** START Source data **

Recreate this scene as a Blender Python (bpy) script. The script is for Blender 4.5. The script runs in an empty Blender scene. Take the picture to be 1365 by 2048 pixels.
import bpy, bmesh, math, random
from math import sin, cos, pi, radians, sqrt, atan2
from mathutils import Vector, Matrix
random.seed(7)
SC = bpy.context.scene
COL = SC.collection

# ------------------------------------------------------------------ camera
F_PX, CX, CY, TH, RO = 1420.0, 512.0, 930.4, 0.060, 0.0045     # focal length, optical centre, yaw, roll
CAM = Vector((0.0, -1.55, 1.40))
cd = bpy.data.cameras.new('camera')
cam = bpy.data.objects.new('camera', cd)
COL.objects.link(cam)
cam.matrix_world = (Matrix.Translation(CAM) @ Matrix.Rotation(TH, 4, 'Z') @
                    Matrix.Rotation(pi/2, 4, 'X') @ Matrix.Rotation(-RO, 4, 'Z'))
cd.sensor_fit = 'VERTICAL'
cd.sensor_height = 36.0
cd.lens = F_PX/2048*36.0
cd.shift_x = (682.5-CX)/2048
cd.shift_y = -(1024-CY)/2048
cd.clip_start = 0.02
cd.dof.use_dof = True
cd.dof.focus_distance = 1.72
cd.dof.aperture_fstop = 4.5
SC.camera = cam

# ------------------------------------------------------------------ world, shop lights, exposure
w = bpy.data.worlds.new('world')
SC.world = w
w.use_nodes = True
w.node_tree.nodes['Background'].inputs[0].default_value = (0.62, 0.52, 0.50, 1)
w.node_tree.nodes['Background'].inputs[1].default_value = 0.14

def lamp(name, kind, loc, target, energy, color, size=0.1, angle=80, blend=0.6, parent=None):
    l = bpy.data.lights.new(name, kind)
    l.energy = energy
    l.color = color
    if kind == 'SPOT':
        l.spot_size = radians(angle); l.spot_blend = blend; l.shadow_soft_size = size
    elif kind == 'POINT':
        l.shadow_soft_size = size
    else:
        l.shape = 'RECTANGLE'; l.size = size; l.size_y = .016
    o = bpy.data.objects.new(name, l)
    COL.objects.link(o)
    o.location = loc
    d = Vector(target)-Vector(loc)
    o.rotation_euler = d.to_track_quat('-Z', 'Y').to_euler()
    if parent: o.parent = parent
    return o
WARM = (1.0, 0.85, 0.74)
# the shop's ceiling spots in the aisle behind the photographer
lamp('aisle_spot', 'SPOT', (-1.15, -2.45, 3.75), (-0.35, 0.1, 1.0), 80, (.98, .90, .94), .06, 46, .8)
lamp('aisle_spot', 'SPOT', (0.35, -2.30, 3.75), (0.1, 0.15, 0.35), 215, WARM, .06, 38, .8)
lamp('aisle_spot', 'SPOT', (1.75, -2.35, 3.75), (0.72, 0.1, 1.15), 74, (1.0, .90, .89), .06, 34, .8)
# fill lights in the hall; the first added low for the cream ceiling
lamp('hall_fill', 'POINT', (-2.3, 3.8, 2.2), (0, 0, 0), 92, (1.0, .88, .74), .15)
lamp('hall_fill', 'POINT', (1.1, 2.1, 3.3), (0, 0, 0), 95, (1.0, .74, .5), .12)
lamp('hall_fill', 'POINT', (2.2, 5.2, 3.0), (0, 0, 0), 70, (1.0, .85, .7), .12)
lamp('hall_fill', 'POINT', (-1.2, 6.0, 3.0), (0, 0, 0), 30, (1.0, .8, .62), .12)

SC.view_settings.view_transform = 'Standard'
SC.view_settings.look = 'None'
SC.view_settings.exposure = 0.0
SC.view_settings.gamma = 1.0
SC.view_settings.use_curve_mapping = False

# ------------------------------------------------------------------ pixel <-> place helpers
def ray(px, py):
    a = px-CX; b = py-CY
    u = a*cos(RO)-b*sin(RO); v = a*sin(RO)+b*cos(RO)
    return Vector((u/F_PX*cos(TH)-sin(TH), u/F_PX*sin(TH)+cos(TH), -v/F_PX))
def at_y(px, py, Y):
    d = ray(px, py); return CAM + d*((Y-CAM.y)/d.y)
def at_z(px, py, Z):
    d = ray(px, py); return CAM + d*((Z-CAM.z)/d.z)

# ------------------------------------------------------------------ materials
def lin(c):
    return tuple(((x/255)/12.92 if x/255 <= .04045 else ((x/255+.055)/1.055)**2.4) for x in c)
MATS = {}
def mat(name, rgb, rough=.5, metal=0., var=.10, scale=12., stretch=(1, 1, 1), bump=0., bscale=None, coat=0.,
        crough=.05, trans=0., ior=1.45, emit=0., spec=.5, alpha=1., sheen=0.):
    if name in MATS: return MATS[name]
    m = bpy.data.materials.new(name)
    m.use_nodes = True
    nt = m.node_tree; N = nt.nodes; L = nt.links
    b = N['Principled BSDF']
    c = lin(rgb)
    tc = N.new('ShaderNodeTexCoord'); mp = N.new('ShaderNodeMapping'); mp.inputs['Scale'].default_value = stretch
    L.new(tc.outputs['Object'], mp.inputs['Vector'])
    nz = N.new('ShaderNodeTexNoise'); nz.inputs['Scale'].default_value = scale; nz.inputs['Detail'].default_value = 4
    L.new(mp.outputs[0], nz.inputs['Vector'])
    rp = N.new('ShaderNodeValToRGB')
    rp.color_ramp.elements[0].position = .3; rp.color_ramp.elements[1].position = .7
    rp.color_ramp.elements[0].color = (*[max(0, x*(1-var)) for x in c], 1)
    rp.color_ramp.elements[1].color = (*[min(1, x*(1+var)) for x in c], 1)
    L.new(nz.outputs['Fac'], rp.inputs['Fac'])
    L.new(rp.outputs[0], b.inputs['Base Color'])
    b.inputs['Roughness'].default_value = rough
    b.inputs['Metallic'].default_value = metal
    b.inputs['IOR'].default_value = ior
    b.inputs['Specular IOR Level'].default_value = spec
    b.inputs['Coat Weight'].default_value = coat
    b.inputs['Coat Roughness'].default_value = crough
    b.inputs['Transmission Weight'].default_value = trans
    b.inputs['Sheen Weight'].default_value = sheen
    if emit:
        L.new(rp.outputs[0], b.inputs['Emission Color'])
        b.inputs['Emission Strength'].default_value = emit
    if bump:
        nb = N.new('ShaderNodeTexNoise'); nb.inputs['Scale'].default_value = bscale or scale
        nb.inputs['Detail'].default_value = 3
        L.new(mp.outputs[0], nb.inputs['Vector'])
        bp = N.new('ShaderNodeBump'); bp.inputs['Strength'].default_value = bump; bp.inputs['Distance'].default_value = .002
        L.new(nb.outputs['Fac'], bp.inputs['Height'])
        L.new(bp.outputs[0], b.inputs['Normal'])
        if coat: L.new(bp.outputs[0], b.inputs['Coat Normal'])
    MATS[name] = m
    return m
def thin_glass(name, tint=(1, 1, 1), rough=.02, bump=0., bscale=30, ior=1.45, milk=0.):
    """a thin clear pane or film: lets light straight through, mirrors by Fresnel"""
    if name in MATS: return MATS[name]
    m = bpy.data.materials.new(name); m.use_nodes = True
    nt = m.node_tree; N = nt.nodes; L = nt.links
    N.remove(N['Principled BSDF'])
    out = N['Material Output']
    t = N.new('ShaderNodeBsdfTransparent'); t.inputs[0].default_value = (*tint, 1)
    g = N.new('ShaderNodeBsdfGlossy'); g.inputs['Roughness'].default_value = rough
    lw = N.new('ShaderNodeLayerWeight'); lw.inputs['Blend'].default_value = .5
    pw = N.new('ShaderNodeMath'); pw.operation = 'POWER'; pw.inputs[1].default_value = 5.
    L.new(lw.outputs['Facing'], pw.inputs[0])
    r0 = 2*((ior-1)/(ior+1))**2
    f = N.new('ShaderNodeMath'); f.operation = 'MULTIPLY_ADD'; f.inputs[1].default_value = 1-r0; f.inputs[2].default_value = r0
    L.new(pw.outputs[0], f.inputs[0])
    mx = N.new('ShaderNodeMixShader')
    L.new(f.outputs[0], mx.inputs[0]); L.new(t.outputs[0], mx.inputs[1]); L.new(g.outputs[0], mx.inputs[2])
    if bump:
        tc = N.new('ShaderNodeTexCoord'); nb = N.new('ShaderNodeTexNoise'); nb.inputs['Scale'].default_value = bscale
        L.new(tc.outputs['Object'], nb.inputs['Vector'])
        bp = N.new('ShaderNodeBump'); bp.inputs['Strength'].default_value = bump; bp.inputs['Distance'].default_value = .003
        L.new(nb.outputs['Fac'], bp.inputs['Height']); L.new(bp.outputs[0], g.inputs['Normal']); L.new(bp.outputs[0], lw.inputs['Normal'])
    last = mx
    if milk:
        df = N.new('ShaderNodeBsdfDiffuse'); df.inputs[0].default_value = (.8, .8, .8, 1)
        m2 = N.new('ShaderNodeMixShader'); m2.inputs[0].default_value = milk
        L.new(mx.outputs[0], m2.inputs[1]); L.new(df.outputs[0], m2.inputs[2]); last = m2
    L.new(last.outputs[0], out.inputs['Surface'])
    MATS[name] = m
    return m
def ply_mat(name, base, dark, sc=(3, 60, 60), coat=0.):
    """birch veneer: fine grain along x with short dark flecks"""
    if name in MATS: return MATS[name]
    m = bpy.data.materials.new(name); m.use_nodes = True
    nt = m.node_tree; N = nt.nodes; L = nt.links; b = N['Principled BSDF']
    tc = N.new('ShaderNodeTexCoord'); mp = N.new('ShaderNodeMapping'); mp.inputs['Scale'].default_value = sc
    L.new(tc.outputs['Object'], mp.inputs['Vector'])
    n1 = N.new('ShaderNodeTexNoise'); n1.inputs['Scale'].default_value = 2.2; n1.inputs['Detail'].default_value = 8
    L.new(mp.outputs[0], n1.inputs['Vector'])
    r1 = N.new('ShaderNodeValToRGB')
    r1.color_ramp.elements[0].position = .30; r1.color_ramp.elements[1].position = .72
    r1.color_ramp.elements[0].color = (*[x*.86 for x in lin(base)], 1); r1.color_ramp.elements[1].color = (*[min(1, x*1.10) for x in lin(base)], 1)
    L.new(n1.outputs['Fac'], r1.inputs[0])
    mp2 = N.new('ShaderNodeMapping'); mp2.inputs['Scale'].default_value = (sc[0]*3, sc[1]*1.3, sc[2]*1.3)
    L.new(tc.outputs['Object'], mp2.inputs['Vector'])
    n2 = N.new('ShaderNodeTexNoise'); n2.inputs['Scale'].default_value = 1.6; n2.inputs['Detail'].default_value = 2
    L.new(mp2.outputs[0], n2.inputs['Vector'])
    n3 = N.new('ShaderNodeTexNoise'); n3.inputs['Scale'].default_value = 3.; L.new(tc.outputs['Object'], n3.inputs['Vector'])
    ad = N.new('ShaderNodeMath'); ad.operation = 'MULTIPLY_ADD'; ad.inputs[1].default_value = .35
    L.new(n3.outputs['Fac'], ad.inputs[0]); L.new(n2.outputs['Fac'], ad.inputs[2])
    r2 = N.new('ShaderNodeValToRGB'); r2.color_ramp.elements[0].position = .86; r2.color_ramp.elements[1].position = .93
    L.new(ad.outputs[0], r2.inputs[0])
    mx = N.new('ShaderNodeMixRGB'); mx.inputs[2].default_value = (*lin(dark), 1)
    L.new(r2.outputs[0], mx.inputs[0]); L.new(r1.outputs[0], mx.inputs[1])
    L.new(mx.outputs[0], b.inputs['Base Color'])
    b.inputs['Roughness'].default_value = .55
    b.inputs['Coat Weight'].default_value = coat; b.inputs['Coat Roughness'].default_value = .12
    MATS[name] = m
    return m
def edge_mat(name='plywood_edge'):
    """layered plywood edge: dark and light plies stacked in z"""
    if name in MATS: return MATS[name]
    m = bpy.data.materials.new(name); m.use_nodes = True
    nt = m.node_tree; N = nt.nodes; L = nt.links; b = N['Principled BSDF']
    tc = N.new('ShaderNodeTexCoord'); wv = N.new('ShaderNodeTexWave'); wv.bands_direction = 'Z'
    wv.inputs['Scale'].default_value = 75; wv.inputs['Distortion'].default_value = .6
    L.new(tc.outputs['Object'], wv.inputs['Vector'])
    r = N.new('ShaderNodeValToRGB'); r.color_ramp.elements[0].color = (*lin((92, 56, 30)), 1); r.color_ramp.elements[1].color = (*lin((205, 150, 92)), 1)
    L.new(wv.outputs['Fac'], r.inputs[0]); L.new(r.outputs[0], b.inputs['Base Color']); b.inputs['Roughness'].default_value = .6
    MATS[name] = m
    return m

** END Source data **

| Set problem |
Which lines include the word "scene"? Copy every one of them.

| Task solution |
Recreate this scene as a Blender Python (bpy) script. The script is for Blender 4.5. The script runs in an empty Blender scene. Take the picture to be 1365 by 2048 pixels.
SC = bpy.context.scene